Begin at the first line below and copy each line exactly, ending with the line where "f = bmesh.new(); cyl(f, (0, 0, -.05), .010, .014, .045, 12);" appears.

..............................

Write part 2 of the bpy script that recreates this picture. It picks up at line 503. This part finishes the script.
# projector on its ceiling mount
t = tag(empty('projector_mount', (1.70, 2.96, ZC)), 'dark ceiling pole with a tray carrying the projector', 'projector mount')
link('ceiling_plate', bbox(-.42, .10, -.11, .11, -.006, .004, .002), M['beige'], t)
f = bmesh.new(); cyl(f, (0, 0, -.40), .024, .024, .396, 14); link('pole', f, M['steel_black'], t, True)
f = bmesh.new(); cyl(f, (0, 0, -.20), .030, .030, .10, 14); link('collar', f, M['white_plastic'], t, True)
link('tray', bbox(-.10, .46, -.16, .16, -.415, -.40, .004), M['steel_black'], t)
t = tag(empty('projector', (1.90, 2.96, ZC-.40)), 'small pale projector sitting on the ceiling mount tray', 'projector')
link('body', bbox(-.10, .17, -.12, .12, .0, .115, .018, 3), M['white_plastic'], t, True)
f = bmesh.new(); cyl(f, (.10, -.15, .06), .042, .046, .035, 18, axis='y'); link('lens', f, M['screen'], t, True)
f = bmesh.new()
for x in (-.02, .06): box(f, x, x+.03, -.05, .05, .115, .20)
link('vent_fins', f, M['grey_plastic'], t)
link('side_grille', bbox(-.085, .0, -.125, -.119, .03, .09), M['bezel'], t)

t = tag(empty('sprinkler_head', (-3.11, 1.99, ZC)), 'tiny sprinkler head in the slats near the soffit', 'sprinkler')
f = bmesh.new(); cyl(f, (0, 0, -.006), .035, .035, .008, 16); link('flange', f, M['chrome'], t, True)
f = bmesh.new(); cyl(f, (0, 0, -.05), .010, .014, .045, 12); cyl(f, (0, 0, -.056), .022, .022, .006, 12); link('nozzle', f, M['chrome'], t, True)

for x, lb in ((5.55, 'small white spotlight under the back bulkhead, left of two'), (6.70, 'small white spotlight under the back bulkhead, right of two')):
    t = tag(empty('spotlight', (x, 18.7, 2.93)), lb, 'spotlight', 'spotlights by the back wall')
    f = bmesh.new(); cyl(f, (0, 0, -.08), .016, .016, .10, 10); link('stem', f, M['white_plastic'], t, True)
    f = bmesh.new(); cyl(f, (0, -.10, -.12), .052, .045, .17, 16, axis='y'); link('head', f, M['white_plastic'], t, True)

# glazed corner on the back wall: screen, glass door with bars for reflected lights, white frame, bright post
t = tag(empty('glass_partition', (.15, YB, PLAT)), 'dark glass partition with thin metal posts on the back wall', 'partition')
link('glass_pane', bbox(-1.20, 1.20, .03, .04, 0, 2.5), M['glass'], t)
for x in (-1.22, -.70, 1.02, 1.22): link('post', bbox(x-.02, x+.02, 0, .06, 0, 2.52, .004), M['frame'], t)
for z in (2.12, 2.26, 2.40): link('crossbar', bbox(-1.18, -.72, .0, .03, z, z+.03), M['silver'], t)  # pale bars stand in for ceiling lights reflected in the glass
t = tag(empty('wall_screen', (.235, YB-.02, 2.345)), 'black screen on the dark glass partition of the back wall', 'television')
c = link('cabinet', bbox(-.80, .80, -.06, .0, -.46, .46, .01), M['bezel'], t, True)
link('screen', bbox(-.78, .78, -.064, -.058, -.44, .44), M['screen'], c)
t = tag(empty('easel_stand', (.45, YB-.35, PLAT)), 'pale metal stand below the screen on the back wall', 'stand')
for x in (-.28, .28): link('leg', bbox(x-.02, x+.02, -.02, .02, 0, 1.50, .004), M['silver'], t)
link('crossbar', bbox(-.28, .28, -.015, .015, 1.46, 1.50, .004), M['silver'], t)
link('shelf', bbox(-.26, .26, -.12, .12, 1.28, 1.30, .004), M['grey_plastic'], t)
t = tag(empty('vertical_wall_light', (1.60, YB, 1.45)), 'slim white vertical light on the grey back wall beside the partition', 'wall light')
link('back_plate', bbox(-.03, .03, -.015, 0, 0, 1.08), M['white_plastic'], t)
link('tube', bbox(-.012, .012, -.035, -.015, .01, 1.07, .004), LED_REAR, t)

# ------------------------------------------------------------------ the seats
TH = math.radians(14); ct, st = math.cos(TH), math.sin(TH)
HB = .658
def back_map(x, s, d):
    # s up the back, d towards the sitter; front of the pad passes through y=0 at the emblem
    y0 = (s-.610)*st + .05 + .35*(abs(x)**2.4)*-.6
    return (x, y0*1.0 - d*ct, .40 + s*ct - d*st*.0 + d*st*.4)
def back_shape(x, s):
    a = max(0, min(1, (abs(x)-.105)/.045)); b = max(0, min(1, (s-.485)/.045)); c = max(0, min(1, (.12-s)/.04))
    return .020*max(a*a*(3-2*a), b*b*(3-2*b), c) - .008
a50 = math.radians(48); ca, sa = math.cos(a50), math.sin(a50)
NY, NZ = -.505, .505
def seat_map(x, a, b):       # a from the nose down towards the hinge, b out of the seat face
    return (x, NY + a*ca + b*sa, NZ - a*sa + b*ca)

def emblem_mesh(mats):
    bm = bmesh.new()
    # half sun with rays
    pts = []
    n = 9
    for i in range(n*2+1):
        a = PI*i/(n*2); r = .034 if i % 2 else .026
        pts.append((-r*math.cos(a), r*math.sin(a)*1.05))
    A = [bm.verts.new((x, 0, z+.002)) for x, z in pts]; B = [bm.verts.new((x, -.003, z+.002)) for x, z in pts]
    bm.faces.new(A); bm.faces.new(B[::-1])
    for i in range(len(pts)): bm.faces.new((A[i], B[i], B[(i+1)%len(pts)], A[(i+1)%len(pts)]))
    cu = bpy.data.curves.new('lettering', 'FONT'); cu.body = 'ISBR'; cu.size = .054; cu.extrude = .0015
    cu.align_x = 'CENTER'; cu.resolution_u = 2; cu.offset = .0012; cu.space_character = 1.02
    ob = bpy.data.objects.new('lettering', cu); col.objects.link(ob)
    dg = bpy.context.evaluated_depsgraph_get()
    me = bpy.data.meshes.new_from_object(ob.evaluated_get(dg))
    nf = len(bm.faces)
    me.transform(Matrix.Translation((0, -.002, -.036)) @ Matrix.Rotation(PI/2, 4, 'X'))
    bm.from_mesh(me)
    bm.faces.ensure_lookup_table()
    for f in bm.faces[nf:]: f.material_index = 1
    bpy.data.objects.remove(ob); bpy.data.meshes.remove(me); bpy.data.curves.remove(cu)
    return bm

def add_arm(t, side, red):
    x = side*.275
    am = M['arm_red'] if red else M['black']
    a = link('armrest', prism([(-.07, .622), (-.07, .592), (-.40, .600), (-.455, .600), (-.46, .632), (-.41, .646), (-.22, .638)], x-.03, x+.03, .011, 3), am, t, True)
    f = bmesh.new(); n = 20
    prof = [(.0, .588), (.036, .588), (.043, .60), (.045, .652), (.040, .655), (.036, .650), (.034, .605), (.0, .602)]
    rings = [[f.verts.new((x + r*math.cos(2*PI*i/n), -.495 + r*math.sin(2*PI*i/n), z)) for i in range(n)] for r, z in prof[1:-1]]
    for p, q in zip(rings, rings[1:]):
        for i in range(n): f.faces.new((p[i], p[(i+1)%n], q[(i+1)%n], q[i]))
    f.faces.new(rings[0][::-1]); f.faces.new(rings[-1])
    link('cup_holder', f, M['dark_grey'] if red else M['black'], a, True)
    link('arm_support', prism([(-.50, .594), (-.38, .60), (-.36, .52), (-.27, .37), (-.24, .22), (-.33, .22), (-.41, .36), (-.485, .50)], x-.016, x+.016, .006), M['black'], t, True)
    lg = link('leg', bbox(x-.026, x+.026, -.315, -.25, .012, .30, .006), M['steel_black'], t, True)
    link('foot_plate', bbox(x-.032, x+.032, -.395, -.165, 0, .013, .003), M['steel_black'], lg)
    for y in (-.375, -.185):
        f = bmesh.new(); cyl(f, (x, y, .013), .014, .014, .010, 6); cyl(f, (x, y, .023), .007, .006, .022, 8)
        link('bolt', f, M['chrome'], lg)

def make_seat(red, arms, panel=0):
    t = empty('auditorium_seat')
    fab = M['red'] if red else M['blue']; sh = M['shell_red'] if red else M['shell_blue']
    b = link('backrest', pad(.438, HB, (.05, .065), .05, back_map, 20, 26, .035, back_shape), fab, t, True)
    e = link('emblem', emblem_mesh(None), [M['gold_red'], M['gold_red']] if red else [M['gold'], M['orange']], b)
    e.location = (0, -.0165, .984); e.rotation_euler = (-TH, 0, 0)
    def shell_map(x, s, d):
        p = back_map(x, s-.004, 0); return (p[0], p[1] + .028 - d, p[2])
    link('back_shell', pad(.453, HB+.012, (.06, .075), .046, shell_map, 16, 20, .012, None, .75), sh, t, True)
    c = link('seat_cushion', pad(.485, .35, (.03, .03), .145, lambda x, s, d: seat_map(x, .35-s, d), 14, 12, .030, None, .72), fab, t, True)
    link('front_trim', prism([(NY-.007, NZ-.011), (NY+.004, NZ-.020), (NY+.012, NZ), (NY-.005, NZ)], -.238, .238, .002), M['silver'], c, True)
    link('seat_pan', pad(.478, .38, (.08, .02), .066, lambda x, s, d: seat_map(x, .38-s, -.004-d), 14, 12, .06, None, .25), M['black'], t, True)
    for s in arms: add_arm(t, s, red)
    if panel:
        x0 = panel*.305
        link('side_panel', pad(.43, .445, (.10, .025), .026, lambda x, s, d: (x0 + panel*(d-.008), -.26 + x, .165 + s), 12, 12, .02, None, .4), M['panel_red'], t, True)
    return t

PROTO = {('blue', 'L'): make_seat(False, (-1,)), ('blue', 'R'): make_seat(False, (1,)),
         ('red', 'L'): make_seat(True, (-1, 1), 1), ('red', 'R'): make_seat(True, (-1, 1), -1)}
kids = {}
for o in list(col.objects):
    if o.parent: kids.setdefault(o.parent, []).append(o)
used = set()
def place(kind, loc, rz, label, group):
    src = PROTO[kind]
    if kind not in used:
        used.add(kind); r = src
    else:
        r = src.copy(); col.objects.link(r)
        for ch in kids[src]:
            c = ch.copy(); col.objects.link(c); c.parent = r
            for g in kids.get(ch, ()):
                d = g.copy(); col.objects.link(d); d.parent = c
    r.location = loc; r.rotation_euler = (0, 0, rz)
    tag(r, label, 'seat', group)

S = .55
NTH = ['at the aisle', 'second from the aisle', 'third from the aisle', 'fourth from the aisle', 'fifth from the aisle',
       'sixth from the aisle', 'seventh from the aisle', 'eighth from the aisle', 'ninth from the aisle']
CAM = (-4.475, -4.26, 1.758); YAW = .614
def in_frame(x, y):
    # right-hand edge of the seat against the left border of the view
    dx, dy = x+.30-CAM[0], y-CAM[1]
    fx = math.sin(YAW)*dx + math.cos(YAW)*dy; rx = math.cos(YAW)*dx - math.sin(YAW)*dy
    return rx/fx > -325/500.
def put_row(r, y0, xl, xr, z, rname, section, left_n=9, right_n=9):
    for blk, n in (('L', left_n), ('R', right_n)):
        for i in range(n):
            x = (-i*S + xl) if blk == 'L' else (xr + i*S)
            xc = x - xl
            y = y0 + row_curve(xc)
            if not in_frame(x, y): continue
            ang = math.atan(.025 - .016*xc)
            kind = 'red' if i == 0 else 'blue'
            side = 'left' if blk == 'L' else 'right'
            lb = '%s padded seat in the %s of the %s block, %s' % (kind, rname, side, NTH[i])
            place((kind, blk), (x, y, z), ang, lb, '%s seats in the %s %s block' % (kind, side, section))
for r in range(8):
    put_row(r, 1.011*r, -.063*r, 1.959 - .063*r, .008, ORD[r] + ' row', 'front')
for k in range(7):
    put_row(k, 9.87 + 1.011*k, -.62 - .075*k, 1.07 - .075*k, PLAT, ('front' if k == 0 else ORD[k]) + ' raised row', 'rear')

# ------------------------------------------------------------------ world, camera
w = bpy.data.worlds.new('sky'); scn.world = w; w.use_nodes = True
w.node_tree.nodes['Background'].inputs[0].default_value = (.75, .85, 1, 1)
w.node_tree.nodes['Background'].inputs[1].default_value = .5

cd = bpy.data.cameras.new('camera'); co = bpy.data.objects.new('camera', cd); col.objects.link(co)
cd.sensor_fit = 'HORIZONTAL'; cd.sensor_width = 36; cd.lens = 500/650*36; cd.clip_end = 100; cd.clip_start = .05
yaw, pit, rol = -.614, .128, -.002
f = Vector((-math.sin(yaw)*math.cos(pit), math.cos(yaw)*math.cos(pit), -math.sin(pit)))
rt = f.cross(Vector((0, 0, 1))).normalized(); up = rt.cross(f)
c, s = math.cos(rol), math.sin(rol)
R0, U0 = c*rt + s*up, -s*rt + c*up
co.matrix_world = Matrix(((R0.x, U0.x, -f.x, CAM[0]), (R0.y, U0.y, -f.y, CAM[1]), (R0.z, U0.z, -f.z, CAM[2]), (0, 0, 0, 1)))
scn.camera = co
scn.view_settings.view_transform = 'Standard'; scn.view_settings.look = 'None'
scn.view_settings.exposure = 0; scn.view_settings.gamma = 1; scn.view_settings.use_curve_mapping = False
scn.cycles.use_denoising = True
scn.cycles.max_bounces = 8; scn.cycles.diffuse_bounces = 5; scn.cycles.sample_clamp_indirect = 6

..............................

> **RESPONSE TO THE EXERCISE**
Write part 2 of the bpy script that recreates this picture. It picks up at line 503. This part finishes the script.
# projector on its ceiling mount
t = tag(empty('projector_mount', (1.70, 2.96, ZC)), 'dark ceiling pole with a tray carrying the projector', 'projector mount')
link('ceiling_plate', bbox(-.42, .10, -.11, .11, -.006, .004, .002), M['beige'], t)
f = bmesh.new(); cyl(f, (0, 0, -.40), .024, .024, .396, 14); link('pole', f, M['steel_black'], t, True)
f = bmesh.new(); cyl(f, (0, 0, -.20), .030, .030, .10, 14); link('collar', f, M['white_plastic'], t, True)
link('tray', bbox(-.10, .46, -.16, .16, -.415, -.40, .004), M['steel_black'], t)
t = tag(empty('projector', (1.90, 2.96, ZC-.40)), 'small pale projector sitting on the ceiling mount tray', 'projector')
link('body', bbox(-.10, .17, -.12, .12, .0, .115, .018, 3), M['white_plastic'], t, True)
f = bmesh.new(); cyl(f, (.10, -.15, .06), .042, .046, .035, 18, axis='y'); link('lens', f, M['screen'], t, True)
f = bmesh.new()
for x in (-.02, .06): box(f, x, x+.03, -.05, .05, .115, .20)
link('vent_fins', f, M['grey_plastic'], t)
link('side_grille', bbox(-.085, .0, -.125, -.119, .03, .09), M['bezel'], t)

t = tag(empty('sprinkler_head', (-3.11, 1.99, ZC)), 'tiny sprinkler head in the slats near the soffit', 'sprinkler')
f = bmesh.new(); cyl(f, (0, 0, -.006), .035, .035, .008, 16); link('flange', f, M['chrome'], t, True)
f = bmesh.new(); cyl(f, (0, 0, -.05), .010, .014, .045, 12); cyl(f, (0, 0, -.056), .022, .022, .006, 12); link('nozzle', f, M['chrome'], t, True)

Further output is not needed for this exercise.